C17 secular organ references updated, extant organs list added

I have added some new references  to secular organs from the C17 to the list. Several of these relate to instruments that were observed by foreign visitors to the domestic spaces of the late Tudor and Jacobean royal palaces. Some of these organs are rather interesting, and included features such as clockwork player mechanisms, automata, and multiple keyboards. I am currently looking further into all this and hope to publish some findings later in the year.

I have also added a list of the extant consort organ materials, listing instruments and the various fragments that survive. It’s very much an ongoing work, but may hopefully be of interest.

I continue to resist including organs in domestic chapels in the references list. Some of these were undoubtedly consort organs, but certainly not all of them were, and they thus fall outside the strict remit of this site. There is an increasing number of them coming to light though, and I may compile a seperate resource listing them anon. I have been researching the provision of small organs in cathedral and collegiate churches in the C17, of which there were many more than the published histories of the church organ acknowledge. Many of these were part of a multi-organ provision, which again is a facet that has been largely unrecognised. The ways these organs related to the larger church organs and to contemporary consort organs is interesting, and I hope that my findings on all this will be published later in the year (once the peer reviewers have done their worst).

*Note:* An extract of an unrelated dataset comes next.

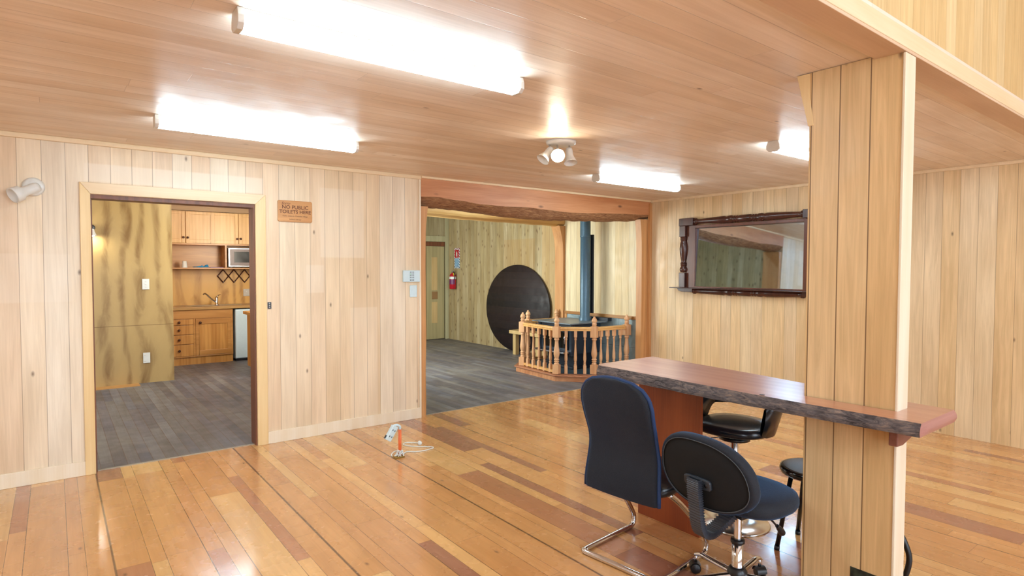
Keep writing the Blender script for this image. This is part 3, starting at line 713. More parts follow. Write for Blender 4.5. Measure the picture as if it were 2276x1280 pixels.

Another area that will be coming to the website is consideration of the use of the consort organ in vocal music. This was an important role for the secular organ, but space precluded discussing it in my initial research. The subsequent work on this topic forms the subject of the fourth chapter of my forthcoming book, and ought therefore to be represented here too.

And finally, thank you to all the correspondents who have been getting in touch from around the world about the consort organ and its use. I welcome enquiries and will do my best to answer them.